By Jordan Levinson
On Tuesday, the nominees will be announced for the 95th annual Academy Awards. There have been many Best Picture nominees and winners throughout Oscar history that have been based on plays and musicals; this article will shine a light on some of them:
During the Academy’s early history, around 8-12 films were nominated for Best Picture every year, and plays proved to be popular source material. In fact, there was at least one nominee most every year in the 1930s and early 1940s that used recent plays as its basis. When there were only three Best Picture nominees for the very first Oscars in 1927/28, two of them — 7th Heaven and The Racket — were play adaptations from earlier in the decade. The first Best Picture winner that started as a work of theatre was 1931/32’s Grand Hotel. Based on a 1930 drama by screenplay writer William A. Drake, it remains to this day the only Best Picture winner to not be nominated in any other category.
Other notable nominees during this era were based on dramas, like 1932/33 winner Cavalcade (based on Noël Coward’s historical play), 1936 nominee Dodsworth, 1939 nominee Dark Victory, and 1940 nominee Our Town (which currently has a Broadway revival in development, on track for the 2023-24 season). Early comedies were also popular fare, like 1938 winner You Can’t Take It with You, 1940 nominee and rom com The Philadelphia Story, and 1932/33 nominee She Done Him Wrong, starring Mae West and Cary Grant. The first musical adaptation to garner a Best Picture nomination was 1934’s Fred Astaire-Ginger Rogers charmer The Gay Divorcee.
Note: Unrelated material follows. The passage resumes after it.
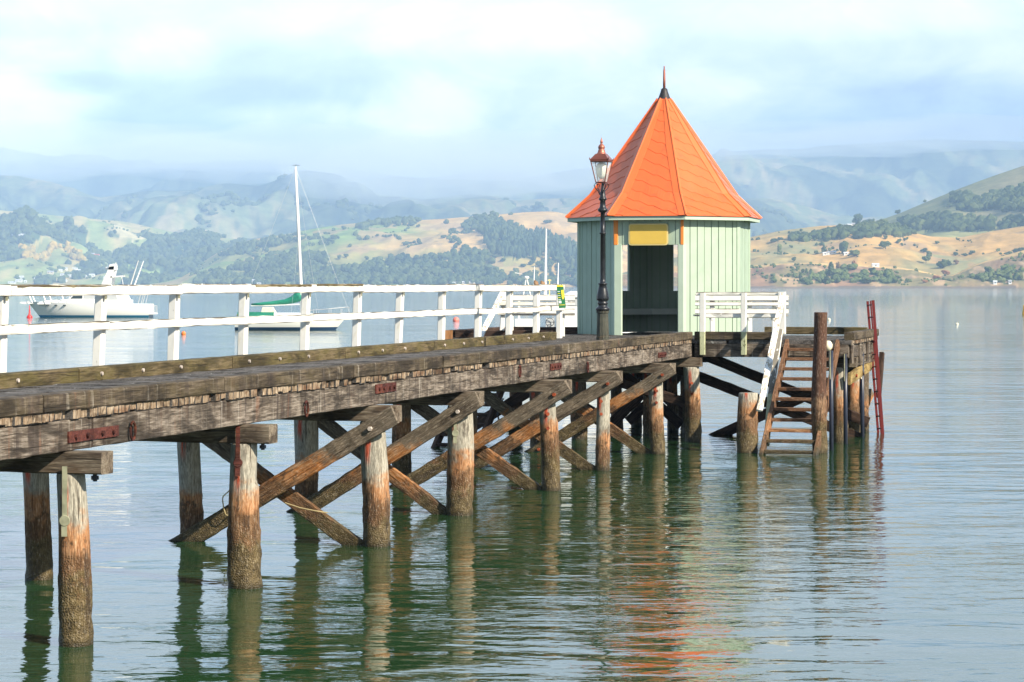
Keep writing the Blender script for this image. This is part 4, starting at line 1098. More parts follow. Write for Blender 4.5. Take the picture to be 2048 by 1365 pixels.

As the 1940s rolled on, Lillian Hellman got some Oscar love, with 1941 and 1943 nominees The Little Foxes and Watch on the Rhine having been based on her plays. 1943 was also the last time until 2010 that there would be more than 5 nominees for Best Picture; the winner that year happened to be the classic Casablanca, based on the unproduced play Everybody Comes to Rick’s. Because of this new nomination limit, that created a lesser chance that play-based material could be up for Best Picture. 1948 and 1949 drama nominees Johnny Belinda and The Heiress were among the only non-Shakespearean works to be up for top honors.
The 1950s were Tennessee Williams’s time to shine in filmland, with his A Streetcar Named Desire, The Rose Tattoo, and Cat on a Hot Tin Roof all receiving top-honor nods. That decade was also a good time be a drama, as works like Witness for the Prosecution, Picnic, and The Diary of Anne Frank were well-represented in their respective awards years.
The next decade proved to be a golden age for the movie musical. West Side Story, The Music Man, My Fair Lady, The Sound of Music, Oliver!, Funny Girl, and Hello, Dolly! were all based on smash-hit Broadway tuners; three of them won Best Picture. The ‘60s also saw a renewed interest in historical works, like 1964’s nominated Becket and ’66 victor A Man for All Seasons. The year 1968 was the first time since 1955 that at least 3 out of 5 of the Best Picture nominees were originally seen on stage.
Though the early 1970s saw a couple more successful nominated musicals — Cabaret and Fiddler on the Roof — aside from them, theatre was starting to be represented less and less (and likewise, novels, disaster movies, and thrillers much more) in the running for Best Picture, a trend that continues today.
The dramedy Driving Miss Daisy and the Mozart bio-drama Amadeus won Best Picture in the 1980s, with another bio-drama and family drama — The Elephant Man and On Golden Pond — getting nominations. By the time the ‘90s came, theatre representation was vastly nonexistent amongst Best Picture nominees, with 1992’s A Few Good Men serving as the sole nod of the decade.
However, with what the 21st century has showed us so far, there is much optimism for the future of theatre-based films at the Oscars. 2003 saw Rob Marshall’s Chicago become the first musical to win Best Picture in 35 years, with War Horse, Les Misérables, Fences, The Father, and the acclaimed West Side Story remake all getting nominated in the 2010s and 2020s thus far.
This year’s nominations will be announced at 8:30 AM ET and will be available via global livestream on Oscar.com and on their social media platforms, as well as a Good Morning America / ABC News Live telecast from the Samuel Goldwyn Theatre in Beverly Hills at the same time. Tune in — you don’t want to miss it.